*** Dataset extract ***

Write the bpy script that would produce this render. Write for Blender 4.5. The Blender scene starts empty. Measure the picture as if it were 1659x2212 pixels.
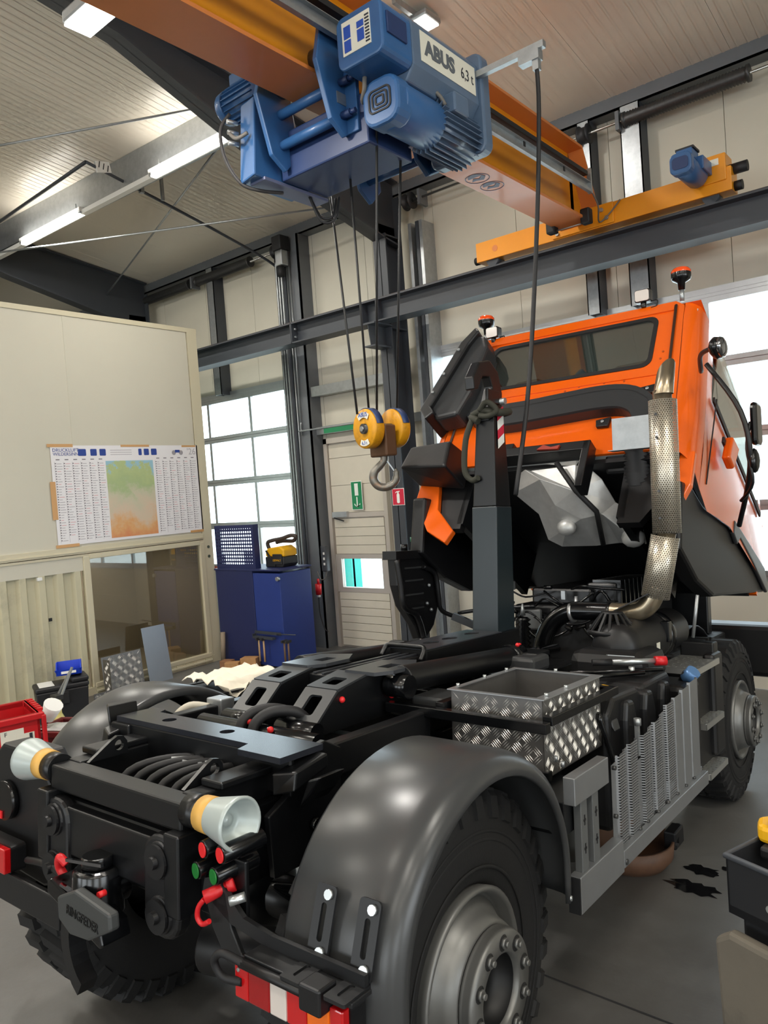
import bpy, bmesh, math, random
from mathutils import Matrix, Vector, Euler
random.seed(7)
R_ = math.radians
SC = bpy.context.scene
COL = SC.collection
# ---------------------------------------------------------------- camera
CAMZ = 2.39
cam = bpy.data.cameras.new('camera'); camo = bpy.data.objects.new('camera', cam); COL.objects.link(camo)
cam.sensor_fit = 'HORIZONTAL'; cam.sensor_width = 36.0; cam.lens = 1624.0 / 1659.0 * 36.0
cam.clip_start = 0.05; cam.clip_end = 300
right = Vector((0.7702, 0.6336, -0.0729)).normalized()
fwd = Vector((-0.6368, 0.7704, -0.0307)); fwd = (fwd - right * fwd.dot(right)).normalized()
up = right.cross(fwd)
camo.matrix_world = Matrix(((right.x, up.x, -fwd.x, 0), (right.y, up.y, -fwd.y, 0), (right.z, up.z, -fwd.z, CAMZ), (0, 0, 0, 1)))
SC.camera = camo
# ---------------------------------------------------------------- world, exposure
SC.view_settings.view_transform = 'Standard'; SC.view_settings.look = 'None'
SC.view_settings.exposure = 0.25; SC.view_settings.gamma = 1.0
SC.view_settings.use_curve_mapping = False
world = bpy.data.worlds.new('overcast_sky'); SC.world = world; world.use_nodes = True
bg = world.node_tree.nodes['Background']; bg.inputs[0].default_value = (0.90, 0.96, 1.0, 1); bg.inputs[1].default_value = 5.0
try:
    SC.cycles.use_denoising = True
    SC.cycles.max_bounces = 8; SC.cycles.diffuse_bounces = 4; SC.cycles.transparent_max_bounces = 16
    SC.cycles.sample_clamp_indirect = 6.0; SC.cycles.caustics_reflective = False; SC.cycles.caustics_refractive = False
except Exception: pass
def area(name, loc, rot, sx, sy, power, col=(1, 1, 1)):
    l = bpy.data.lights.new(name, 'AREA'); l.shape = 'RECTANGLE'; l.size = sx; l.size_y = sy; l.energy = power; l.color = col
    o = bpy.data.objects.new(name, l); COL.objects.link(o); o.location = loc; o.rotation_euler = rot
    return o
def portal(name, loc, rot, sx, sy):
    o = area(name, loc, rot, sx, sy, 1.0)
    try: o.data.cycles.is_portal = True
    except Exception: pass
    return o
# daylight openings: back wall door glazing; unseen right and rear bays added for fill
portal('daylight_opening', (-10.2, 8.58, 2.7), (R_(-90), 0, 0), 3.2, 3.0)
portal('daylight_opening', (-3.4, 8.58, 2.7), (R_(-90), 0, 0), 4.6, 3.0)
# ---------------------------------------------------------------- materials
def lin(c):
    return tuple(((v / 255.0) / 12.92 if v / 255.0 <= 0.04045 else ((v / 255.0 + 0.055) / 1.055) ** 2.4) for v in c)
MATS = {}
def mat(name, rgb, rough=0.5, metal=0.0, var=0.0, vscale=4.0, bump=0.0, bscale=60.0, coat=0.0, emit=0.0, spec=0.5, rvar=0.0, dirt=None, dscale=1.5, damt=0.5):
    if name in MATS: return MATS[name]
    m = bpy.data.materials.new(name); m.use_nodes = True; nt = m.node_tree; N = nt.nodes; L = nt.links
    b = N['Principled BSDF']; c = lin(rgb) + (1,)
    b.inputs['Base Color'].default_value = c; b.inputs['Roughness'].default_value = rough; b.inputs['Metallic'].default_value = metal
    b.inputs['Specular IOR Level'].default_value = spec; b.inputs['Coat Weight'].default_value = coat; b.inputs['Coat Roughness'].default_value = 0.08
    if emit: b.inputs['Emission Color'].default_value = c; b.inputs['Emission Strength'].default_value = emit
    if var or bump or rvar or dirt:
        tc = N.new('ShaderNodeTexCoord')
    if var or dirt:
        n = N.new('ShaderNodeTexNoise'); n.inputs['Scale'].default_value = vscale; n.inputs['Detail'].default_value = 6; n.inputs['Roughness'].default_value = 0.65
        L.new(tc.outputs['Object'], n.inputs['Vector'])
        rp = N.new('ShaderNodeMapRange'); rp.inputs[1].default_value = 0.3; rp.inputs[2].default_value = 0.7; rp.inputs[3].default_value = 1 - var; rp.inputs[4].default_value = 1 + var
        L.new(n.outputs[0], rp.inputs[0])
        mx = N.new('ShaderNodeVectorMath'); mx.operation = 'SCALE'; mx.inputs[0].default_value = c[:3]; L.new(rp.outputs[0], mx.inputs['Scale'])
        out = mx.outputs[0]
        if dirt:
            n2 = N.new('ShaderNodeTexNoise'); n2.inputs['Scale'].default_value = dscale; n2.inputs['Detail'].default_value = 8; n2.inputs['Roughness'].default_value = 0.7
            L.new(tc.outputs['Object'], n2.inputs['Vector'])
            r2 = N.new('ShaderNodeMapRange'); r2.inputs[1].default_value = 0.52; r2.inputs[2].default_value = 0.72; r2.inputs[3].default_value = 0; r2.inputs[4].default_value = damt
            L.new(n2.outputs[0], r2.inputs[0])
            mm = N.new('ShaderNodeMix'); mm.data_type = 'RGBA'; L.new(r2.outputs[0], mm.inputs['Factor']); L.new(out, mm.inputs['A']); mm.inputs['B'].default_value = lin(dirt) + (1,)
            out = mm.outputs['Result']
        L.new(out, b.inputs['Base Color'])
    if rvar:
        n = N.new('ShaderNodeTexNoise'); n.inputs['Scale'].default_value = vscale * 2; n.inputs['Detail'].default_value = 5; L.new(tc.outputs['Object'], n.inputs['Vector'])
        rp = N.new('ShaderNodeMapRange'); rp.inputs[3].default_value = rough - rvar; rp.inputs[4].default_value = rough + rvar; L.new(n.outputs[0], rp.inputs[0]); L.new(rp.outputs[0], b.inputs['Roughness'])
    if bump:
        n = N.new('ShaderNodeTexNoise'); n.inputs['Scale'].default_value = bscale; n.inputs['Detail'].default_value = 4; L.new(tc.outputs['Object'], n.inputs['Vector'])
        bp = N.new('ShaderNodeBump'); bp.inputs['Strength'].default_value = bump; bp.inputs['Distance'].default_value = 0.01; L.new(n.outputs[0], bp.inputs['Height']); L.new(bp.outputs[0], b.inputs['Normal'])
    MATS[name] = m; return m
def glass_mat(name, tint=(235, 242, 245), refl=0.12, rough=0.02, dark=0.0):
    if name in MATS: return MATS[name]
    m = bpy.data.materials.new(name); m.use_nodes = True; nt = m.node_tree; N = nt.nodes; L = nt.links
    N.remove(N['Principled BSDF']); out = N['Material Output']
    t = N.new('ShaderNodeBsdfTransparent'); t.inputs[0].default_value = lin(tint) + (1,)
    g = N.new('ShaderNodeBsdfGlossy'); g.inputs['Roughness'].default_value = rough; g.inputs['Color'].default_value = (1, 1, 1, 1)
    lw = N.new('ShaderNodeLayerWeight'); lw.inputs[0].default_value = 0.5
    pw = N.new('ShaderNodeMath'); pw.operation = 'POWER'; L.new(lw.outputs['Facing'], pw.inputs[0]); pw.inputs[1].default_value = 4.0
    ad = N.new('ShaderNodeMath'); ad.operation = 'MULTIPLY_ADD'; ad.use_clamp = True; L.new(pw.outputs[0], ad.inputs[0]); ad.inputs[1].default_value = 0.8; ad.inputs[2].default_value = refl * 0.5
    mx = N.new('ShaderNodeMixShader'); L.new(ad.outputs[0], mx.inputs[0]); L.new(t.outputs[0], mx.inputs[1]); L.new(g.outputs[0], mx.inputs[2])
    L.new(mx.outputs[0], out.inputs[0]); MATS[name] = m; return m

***

Direction:
Reproduce the material above in full and without alteration, but skip all pictures.

Correct response:
Write the bpy script that would produce this render. Write for Blender 4.5. The Blender scene starts empty. Measure the picture as if it were 1659x2212 pixels.
import bpy, bmesh, math, random
from mathutils import Matrix, Vector, Euler
random.seed(7)
R_ = math.radians
SC = bpy.context.scene
COL = SC.collection
# ---------------------------------------------------------------- camera
CAMZ = 2.39
cam = bpy.data.cameras.new('camera'); camo = bpy.data.objects.new('camera', cam); COL.objects.link(camo)
cam.sensor_fit = 'HORIZONTAL'; cam.sensor_width = 36.0; cam.lens = 1624.0 / 1659.0 * 36.0
cam.clip_start = 0.05; cam.clip_end = 300
right = Vector((0.7702, 0.6336, -0.0729)).normalized()
fwd = Vector((-0.6368, 0.7704, -0.0307)); fwd = (fwd - right * fwd.dot(right)).normalized()
up = right.cross(fwd)
camo.matrix_world = Matrix(((right.x, up.x, -fwd.x, 0), (right.y, up.y, -fwd.y, 0), (right.z, up.z, -fwd.z, CAMZ), (0, 0, 0, 1)))
SC.camera = camo
# ---------------------------------------------------------------- world, exposure
SC.view_settings.view_transform = 'Standard'; SC.view_settings.look = 'None'
SC.view_settings.exposure = 0.25; SC.view_settings.gamma = 1.0
SC.view_settings.use_curve_mapping = False
world = bpy.data.worlds.new('overcast_sky'); SC.world = world; world.use_nodes = True
bg = world.node_tree.nodes['Background']; bg.inputs[0].default_value = (0.90, 0.96, 1.0, 1); bg.inputs[1].default_value = 5.0
try:
    SC.cycles.use_denoising = True
    SC.cycles.max_bounces = 8; SC.cycles.diffuse_bounces = 4; SC.cycles.transparent_max_bounces = 16
    SC.cycles.sample_clamp_indirect = 6.0; SC.cycles.caustics_reflective = False; SC.cycles.caustics_refractive = False
except Exception: pass
def area(name, loc, rot, sx, sy, power, col=(1, 1, 1)):
    l = bpy.data.lights.new(name, 'AREA'); l.shape = 'RECTANGLE'; l.size = sx; l.size_y = sy; l.energy = power; l.color = col
    o = bpy.data.objects.new(name, l); COL.objects.link(o); o.location = loc; o.rotation_euler = rot
    return o
def portal(name, loc, rot, sx, sy):
    o = area(name, loc, rot, sx, sy, 1.0)
    try: o.data.cycles.is_portal = True
    except Exception: pass
    return o
# daylight openings: back wall door glazing; unseen right and rear bays added for fill
portal('daylight_opening', (-10.2, 8.58, 2.7), (R_(-90), 0, 0), 3.2, 3.0)
portal('daylight_opening', (-3.4, 8.58, 2.7), (R_(-90), 0, 0), 4.6, 3.0)
# ---------------------------------------------------------------- materials
def lin(c):
    return tuple(((v / 255.0) / 12.92 if v / 255.0 <= 0.04045 else ((v / 255.0 + 0.055) / 1.055) ** 2.4) for v in c)
MATS = {}
def mat(name, rgb, rough=0.5, metal=0.0, var=0.0, vscale=4.0, bump=0.0, bscale=60.0, coat=0.0, emit=0.0, spec=0.5, rvar=0.0, dirt=None, dscale=1.5, damt=0.5):
    if name in MATS: return MATS[name]
    m = bpy.data.materials.new(name); m.use_nodes = True; nt = m.node_tree; N = nt.nodes; L = nt.links
    b = N['Principled BSDF']; c = lin(rgb) + (1,)
    b.inputs['Base Color'].default_value = c; b.inputs['Roughness'].default_value = rough; b.inputs['Metallic'].default_value = metal
    b.inputs['Specular IOR Level'].default_value = spec; b.inputs['Coat Weight'].default_value = coat; b.inputs['Coat Roughness'].default_value = 0.08
    if emit: b.inputs['Emission Color'].default_value = c; b.inputs['Emission Strength'].default_value = emit
    if var or bump or rvar or dirt:
        tc = N.new('ShaderNodeTexCoord')
    if var or dirt:
        n = N.new('ShaderNodeTexNoise'); n.inputs['Scale'].default_value = vscale; n.inputs['Detail'].default_value = 6; n.inputs['Roughness'].default_value = 0.65
        L.new(tc.outputs['Object'], n.inputs['Vector'])
        rp = N.new('ShaderNodeMapRange'); rp.inputs[1].default_value = 0.3; rp.inputs[2].default_value = 0.7; rp.inputs[3].default_value = 1 - var; rp.inputs[4].default_value = 1 + var
        L.new(n.outputs[0], rp.inputs[0])
        mx = N.new('ShaderNodeVectorMath'); mx.operation = 'SCALE'; mx.inputs[0].default_value = c[:3]; L.new(rp.outputs[0], mx.inputs['Scale'])
        out = mx.outputs[0]
        if dirt:
            n2 = N.new('ShaderNodeTexNoise'); n2.inputs['Scale'].default_value = dscale; n2.inputs['Detail'].default_value = 8; n2.inputs['Roughness'].default_value = 0.7
            L.new(tc.outputs['Object'], n2.inputs['Vector'])
            r2 = N.new('ShaderNodeMapRange'); r2.inputs[1].default_value = 0.52; r2.inputs[2].default_value = 0.72; r2.inputs[3].default_value = 0; r2.inputs[4].default_value = damt
            L.new(n2.outputs[0], r2.inputs[0])
            mm = N.new('ShaderNodeMix'); mm.data_type = 'RGBA'; L.new(r2.outputs[0], mm.inputs['Factor']); L.new(out, mm.inputs['A']); mm.inputs['B'].default_value = lin(dirt) + (1,)
            out = mm.outputs['Result']
        L.new(out, b.inputs['Base Color'])
    if rvar:
        n = N.new('ShaderNodeTexNoise'); n.inputs['Scale'].default_value = vscale * 2; n.inputs['Detail'].default_value = 5; L.new(tc.outputs['Object'], n.inputs['Vector'])
        rp = N.new('ShaderNodeMapRange'); rp.inputs[3].default_value = rough - rvar; rp.inputs[4].default_value = rough + rvar; L.new(n.outputs[0], rp.inputs[0]); L.new(rp.outputs[0], b.inputs['Roughness'])
    if bump:
        n = N.new('ShaderNodeTexNoise'); n.inputs['Scale'].default_value = bscale; n.inputs['Detail'].default_value = 4; L.new(tc.outputs['Object'], n.inputs['Vector'])
        bp = N.new('ShaderNodeBump'); bp.inputs['Strength'].default_value = bump; bp.inputs['Distance'].default_value = 0.01; L.new(n.outputs[0], bp.inputs['Height']); L.new(bp.outputs[0], b.inputs['Normal'])
    MATS[name] = m; return m
def glass_mat(name, tint=(235, 242, 245), refl=0.12, rough=0.02, dark=0.0):
    if name in MATS: return MATS[name]
    m = bpy.data.materials.new(name); m.use_nodes = True; nt = m.node_tree; N = nt.nodes; L = nt.links
    N.remove(N['Principled BSDF']); out = N['Material Output']
    t = N.new('ShaderNodeBsdfTransparent'); t.inputs[0].default_value = lin(tint) + (1,)
    g = N.new('ShaderNodeBsdfGlossy'); g.inputs['Roughness'].default_value = rough; g.inputs['Color'].default_value = (1, 1, 1, 1)
    lw = N.new('ShaderNodeLayerWeight'); lw.inputs[0].default_value = 0.5
    pw = N.new('ShaderNodeMath'); pw.operation = 'POWER'; L.new(lw.outputs['Facing'], pw.inputs[0]); pw.inputs[1].default_value = 4.0
    ad = N.new('ShaderNodeMath'); ad.operation = 'MULTIPLY_ADD'; ad.use_clamp = True; L.new(pw.outputs[0], ad.inputs[0]); ad.inputs[1].default_value = 0.8; ad.inputs[2].default_value = refl * 0.5
    mx = N.new('ShaderNodeMixShader'); L.new(ad.outputs[0], mx.inputs[0]); L.new(t.outputs[0], mx.inputs[1]); L.new(g.outputs[0], mx.inputs[2])
    L.new(mx.outputs[0], out.inputs[0]); MATS[name] = m; return m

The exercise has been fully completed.